Thursday, September 28, 2006

Don't want no Captain Crunch don't want no Raisin Bran

I have recently realized that I have a faintly masochistic reationship with cereal. It probably developed out of the fact that, historically, Grape Nuts were the only cereal that I could eat for breakfast without being pretty much famished before 11. My guess is that I decided at some point that any cereal that could not seriously injure a person at high speeds just wasn't worth the effort of eating. I was not really consciously aware of this, mind you, but when I was shopping for cereal on Sunday--having forgotten that the first Sunday of the quarter is the day on which Trader Joe's has been maximally pillaged by swarms of locusts, tribbles, and undergrads--I was more aware than usual of the selection criteria that I applied to the few surviving boxes. And I have come to the conclusion that, as far as my preferences are concerned, Apparent Tastiness is second only to Resemblance to a Block of Wood.
You may have noticed that these two criteria are somewhat at odds with each another. For what it's worth, due to the sugar content, their oat bran flakes aren't bad, but their high fiber multigrain medley is.

Oh yeah, and you may have seen this here graph. Here's another one. Yaaaay.

Sunday, September 24, 2006

I'm much too fast to take that test

As you've probably heard, I'm done with school for now. I was waiting to post until I had something concrete to say about that, but uh, that's it for now. FURTHER BULLETINS AS EVENTS WARRANT

There is one thing I'm rather conscious of, which is that, in my experience, when people leave, they just up and completely disappear all of a sudden. This is probably not going to happen with me. I mean, I don't have anywhere to be just yet, I still have most of a year on my lease, and heck, if I did move, I'd probably have to do it again within a year anyways...so I'll be in town, and most of the people I know here are still students. So I'm mildly interested in documenting what happens when someone actually sticks around. My guess is that the philosophical social circles rapidly begin to feel irrelevant to people, and I'm hoping that doesn't happen here, but I can certainly see how it might.

Oh hey, and on a completely unrelated note (I just got an email about it as I was typing this), I got the Macintosh version of Democracy, and have had trouble installing some of the new mods for it (in which one can implement such exciting policies as Space Program and Property Tax (wheee)), so I emailed them about it, and now I guess I am beta testing the new auto-install software, which is an oddly fun thing to do.

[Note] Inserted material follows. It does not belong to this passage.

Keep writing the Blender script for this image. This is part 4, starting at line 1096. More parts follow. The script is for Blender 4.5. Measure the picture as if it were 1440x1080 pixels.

(At this point it is worth noting that while I normally do like to layer multiple meanings into my post titles, I really did just choose this one with Changes in mind, and the fact that it is also appropriate to beta testing is totally a coincidence)

Saturday, September 02, 2006

I woke up in a Soho doorway; a policeman knew my name

oh, oops, look like I lost my posting momentum again. I meant to post when I got back from Santa Barbara, but I forgot. Ah well. Few days ago I went up north for a UCSA Exec Retreat, which was pretty good, even though I didn't do an especially great job finding us a room and a car...I got 1) a Chevy HHR, which was reasonably cute but severely weird to drive, 2) lodging at the Oakland Economy Inn, about which the less said the better, and 3) a healthy degree of trepidation about Southwest's all-in-one travel booking service. I'll be back up in San Francisco for another meeting next weekend.

And then yesterday I went on a minor geek binge at the comic and game stores. At the former, I got another X-Statix trade, which I'm really enjoying. For those of you who aren't already familiar with it, it's a Milligan/Allred title (formerly X-Force) about a manufactured celebrity mutant superhero team. They're dysfunctional and self-absorbed, and get killed off constantly. It's wonderfully satirical and silly. An example: one of the original team members' mutant power was the ability to generate shockwaves when drunk; her codename was "Gin Genie." Any comic book whose characters are David Bowie references is okay by me.
And then at the game store I got the recently re-released Waterworks, because seeing it brought back fond memories from my early childhood. The slightly weird thing is that I have no idea whether these memories are real, or even my own. I have had this problem before, for instance when I remembered taking a class, but wasn't sure whether the memory was about me or my sister. More generally, I have trouble identifying with much younger versions of myself. For example, I can remember thinking or doing things (misbehaving, as often as not), but my own thoughts at the time are totally alien. They're unfamiliar and often inexplicable and I feel little to no personal connection to them. It's kind of unnerving when I think about it too much.